Source data:
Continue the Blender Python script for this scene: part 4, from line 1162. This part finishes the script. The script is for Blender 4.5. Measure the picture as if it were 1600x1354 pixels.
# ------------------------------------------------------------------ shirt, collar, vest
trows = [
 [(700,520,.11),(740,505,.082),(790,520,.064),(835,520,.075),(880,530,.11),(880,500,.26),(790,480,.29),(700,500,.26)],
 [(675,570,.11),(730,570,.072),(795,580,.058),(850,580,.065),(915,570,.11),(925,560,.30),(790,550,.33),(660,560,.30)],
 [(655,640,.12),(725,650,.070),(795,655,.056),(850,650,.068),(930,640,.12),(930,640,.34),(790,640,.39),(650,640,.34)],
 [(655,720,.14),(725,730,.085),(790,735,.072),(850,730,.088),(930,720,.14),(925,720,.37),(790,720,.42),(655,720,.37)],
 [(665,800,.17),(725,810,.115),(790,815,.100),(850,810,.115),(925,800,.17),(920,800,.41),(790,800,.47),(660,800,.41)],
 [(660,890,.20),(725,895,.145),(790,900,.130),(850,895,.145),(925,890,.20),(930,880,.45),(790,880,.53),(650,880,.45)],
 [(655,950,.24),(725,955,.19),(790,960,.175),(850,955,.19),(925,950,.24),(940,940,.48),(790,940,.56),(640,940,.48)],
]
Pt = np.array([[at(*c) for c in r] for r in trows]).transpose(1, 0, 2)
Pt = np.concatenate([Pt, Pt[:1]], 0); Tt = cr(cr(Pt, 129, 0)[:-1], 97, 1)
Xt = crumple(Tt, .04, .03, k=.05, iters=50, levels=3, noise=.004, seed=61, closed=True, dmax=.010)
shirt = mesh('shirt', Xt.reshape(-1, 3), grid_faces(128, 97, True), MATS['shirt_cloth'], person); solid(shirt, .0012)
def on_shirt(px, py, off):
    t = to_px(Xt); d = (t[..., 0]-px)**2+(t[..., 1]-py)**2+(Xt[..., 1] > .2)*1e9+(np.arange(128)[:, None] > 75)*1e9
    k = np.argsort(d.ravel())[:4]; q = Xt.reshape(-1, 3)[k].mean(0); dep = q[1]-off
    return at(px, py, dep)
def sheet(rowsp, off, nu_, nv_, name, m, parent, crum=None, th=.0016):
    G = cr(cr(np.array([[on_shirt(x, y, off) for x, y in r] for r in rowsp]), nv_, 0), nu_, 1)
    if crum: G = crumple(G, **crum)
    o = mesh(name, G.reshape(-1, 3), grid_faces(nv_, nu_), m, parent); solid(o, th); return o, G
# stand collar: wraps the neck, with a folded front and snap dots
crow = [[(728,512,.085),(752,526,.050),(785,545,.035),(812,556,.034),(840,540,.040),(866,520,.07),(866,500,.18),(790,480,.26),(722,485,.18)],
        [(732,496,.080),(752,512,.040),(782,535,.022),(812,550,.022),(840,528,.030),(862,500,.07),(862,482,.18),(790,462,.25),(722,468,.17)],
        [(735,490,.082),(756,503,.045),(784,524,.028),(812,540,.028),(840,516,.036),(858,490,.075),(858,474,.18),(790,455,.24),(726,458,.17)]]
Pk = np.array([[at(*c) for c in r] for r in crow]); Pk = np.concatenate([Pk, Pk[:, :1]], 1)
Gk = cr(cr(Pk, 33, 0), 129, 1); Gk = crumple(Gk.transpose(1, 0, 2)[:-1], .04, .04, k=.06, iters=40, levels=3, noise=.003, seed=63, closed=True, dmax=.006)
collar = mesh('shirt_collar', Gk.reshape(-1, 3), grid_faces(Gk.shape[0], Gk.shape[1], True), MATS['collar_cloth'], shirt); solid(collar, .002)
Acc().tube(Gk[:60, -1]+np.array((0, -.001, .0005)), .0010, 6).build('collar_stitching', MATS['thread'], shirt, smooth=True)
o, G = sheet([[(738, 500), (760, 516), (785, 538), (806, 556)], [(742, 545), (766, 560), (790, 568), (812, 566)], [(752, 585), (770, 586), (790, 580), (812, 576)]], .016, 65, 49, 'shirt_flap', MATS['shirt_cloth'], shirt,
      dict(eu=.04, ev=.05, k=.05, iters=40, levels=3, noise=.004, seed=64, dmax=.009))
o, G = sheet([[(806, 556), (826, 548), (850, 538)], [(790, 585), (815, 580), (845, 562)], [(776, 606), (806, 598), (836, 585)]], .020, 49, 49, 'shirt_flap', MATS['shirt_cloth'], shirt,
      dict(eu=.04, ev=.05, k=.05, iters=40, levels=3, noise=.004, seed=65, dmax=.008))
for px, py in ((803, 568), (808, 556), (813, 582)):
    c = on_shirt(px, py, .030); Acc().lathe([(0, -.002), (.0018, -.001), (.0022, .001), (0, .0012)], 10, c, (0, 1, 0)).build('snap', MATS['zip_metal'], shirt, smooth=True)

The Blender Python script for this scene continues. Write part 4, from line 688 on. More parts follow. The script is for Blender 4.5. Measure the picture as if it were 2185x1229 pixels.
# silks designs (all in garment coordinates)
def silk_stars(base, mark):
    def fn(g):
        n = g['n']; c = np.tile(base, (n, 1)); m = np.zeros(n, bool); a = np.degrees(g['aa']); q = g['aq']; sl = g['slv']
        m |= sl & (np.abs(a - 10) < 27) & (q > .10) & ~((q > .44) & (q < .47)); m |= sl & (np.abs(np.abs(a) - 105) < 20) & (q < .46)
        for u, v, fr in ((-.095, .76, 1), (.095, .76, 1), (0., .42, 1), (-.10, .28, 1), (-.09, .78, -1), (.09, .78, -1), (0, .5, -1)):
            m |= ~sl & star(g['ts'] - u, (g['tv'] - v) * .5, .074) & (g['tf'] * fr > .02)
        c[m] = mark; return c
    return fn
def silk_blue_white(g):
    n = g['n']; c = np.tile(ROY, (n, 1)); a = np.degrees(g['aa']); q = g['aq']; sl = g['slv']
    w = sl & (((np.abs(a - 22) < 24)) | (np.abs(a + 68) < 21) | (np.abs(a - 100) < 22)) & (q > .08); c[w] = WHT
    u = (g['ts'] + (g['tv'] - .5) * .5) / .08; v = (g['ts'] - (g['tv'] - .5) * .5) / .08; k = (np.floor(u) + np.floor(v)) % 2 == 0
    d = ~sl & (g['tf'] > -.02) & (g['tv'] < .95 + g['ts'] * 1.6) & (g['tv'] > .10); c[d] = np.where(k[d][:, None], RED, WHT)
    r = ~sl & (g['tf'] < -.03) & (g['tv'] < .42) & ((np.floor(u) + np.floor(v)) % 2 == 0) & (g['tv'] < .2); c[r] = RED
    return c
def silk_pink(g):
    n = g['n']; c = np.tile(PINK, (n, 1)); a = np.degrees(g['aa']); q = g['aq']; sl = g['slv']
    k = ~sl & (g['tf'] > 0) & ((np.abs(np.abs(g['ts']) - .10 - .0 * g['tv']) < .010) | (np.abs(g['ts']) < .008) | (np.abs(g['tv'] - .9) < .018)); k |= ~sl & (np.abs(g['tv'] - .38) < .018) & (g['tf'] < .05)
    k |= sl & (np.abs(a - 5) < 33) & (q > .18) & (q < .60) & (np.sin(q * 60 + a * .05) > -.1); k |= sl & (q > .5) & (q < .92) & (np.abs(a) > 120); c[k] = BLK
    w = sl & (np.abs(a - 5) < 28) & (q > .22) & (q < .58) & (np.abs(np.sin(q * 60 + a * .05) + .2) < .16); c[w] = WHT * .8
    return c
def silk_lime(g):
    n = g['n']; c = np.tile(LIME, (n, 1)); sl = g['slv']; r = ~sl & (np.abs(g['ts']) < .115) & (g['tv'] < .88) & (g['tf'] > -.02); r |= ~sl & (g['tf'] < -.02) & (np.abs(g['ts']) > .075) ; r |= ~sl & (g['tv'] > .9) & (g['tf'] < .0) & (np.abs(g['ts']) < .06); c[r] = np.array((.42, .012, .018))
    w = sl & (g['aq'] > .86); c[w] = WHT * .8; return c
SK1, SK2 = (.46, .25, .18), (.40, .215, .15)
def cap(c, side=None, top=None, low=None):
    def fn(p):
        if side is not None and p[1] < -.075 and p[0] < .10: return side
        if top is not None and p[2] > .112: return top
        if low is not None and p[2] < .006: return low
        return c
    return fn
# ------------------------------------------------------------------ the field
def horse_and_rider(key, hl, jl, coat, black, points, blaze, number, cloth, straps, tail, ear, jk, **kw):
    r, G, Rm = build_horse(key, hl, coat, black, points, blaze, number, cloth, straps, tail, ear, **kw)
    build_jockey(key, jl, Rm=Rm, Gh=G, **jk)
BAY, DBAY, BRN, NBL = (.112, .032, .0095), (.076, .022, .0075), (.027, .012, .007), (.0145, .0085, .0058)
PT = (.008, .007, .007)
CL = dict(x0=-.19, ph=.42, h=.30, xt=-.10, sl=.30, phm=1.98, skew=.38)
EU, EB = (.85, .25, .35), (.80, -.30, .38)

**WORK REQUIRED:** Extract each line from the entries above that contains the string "Measure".

**OUTPUT OF THE TASK:**
Continue the Blender Python script for this scene: part 4, from line 1162. This part finishes the script. The script is for Blender 4.5. Measure the picture as if it were 1600x1354 pixels.
The Blender Python script for this scene continues. Write part 4, from line 688 on. More parts follow. The script is for Blender 4.5. Measure the picture as if it were 2185x1229 pixels.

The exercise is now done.